▼▼▼

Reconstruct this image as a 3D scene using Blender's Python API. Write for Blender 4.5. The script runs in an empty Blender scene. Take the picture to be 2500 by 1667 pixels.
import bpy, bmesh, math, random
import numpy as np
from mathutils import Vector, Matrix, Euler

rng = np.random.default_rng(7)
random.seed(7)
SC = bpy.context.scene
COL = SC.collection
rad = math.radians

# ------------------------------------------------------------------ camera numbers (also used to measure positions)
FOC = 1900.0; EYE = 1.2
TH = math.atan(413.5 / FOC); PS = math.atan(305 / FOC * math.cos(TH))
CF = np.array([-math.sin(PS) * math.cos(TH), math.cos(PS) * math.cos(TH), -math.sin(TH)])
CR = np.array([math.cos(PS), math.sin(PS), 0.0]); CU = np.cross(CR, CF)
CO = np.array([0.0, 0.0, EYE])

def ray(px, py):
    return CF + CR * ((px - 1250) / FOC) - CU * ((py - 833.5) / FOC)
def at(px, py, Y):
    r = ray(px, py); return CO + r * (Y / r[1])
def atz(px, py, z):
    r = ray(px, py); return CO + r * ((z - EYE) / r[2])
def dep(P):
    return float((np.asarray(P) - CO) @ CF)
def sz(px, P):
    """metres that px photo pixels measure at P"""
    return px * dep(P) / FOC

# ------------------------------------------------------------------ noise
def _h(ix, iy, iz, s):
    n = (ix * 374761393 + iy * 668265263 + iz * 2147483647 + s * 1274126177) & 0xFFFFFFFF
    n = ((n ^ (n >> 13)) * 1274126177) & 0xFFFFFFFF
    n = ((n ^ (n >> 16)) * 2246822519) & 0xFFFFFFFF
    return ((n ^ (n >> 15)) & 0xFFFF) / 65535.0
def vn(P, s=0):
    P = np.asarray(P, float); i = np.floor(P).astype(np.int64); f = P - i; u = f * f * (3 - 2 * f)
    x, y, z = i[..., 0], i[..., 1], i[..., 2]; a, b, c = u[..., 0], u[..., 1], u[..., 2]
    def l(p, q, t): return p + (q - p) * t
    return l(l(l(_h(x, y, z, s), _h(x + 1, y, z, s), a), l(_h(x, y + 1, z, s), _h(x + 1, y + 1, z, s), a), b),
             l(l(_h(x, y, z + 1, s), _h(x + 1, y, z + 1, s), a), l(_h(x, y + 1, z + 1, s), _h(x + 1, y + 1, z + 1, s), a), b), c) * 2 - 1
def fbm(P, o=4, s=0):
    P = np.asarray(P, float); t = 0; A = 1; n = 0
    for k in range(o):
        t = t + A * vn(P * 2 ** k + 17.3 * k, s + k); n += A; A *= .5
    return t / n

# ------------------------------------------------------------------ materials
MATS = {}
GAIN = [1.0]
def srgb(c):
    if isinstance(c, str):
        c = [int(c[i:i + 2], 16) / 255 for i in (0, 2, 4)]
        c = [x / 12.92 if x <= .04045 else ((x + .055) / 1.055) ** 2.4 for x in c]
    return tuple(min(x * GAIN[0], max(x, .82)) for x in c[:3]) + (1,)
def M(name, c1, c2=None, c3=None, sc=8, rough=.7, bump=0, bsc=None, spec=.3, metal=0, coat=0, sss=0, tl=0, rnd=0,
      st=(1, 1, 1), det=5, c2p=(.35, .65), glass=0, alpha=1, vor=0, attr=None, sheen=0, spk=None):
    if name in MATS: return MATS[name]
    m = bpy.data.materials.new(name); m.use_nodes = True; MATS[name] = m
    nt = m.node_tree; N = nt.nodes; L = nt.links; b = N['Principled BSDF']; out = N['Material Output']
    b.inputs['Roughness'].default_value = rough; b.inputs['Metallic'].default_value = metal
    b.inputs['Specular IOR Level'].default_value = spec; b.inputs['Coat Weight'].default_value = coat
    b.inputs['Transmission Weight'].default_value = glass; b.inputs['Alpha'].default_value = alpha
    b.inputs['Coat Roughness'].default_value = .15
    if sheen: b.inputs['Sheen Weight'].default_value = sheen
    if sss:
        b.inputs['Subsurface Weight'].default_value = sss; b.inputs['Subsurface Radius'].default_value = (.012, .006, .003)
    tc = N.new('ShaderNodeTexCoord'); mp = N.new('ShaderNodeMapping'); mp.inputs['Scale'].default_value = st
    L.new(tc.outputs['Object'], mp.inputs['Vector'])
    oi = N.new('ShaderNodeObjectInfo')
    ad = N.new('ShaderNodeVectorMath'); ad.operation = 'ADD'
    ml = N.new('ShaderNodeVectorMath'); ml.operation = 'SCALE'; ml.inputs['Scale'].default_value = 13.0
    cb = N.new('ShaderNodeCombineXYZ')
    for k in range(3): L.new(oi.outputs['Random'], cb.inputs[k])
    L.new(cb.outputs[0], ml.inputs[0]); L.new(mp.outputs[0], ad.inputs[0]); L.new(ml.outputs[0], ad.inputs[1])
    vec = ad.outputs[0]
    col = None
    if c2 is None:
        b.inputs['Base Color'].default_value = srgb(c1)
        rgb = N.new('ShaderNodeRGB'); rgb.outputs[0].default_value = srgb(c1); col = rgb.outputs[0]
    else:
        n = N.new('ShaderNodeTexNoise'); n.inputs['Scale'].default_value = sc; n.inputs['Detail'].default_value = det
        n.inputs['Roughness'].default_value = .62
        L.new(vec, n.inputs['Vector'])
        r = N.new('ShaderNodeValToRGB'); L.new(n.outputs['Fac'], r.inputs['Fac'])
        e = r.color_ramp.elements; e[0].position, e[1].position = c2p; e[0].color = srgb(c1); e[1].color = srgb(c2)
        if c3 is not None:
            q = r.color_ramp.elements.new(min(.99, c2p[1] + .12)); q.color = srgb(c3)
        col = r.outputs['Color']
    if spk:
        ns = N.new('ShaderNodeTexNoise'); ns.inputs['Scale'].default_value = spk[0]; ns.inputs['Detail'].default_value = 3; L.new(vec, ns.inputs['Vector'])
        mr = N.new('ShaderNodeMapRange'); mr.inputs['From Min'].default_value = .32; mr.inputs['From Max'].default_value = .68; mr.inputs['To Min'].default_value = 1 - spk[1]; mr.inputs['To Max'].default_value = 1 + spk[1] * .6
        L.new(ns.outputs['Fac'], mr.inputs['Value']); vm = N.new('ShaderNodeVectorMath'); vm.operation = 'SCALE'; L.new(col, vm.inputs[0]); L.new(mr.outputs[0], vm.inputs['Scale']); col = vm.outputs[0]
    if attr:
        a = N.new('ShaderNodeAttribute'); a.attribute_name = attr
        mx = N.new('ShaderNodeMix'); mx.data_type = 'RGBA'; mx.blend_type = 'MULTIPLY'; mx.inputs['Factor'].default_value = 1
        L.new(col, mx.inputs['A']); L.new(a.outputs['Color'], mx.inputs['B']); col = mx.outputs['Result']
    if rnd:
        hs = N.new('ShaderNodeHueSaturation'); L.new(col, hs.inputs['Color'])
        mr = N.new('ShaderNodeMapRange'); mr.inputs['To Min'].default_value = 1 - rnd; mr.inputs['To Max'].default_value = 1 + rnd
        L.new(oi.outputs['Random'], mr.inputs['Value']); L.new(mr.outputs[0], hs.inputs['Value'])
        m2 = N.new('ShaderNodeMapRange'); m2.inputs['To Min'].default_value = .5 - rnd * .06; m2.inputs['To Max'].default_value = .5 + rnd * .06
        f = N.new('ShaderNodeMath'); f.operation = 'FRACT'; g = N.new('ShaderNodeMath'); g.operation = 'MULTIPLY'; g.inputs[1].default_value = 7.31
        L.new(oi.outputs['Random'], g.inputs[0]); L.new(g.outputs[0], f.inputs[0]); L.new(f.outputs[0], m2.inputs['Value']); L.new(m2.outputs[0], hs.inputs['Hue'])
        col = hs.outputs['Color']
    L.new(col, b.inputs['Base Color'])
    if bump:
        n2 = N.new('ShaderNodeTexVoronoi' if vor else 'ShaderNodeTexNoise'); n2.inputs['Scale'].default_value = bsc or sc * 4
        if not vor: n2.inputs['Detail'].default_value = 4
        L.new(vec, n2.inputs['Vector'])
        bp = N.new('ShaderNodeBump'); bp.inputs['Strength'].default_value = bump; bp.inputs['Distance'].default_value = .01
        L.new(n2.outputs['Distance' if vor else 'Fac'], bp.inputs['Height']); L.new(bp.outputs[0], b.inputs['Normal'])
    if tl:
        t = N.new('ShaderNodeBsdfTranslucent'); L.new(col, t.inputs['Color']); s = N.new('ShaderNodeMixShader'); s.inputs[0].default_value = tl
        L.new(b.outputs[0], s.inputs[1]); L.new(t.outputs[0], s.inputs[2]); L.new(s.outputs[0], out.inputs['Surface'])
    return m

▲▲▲

Everything from the first line through the line containing "return px * dep(P) / FOC" should be quoted exactly, and nothing beyond it.

Reconstruct this image as a 3D scene using Blender's Python API. Write for Blender 4.5. The script runs in an empty Blender scene. Take the picture to be 2500 by 1667 pixels.
import bpy, bmesh, math, random
import numpy as np
from mathutils import Vector, Matrix, Euler

rng = np.random.default_rng(7)
random.seed(7)
SC = bpy.context.scene
COL = SC.collection
rad = math.radians

# ------------------------------------------------------------------ camera numbers (also used to measure positions)
FOC = 1900.0; EYE = 1.2
TH = math.atan(413.5 / FOC); PS = math.atan(305 / FOC * math.cos(TH))
CF = np.array([-math.sin(PS) * math.cos(TH), math.cos(PS) * math.cos(TH), -math.sin(TH)])
CR = np.array([math.cos(PS), math.sin(PS), 0.0]); CU = np.cross(CR, CF)
CO = np.array([0.0, 0.0, EYE])

def ray(px, py):
    return CF + CR * ((px - 1250) / FOC) - CU * ((py - 833.5) / FOC)
def at(px, py, Y):
    r = ray(px, py); return CO + r * (Y / r[1])
def atz(px, py, z):
    r = ray(px, py); return CO + r * ((z - EYE) / r[2])
def dep(P):
    return float((np.asarray(P) - CO) @ CF)
def sz(px, P):
    """metres that px photo pixels measure at P"""
    return px * dep(P) / FOC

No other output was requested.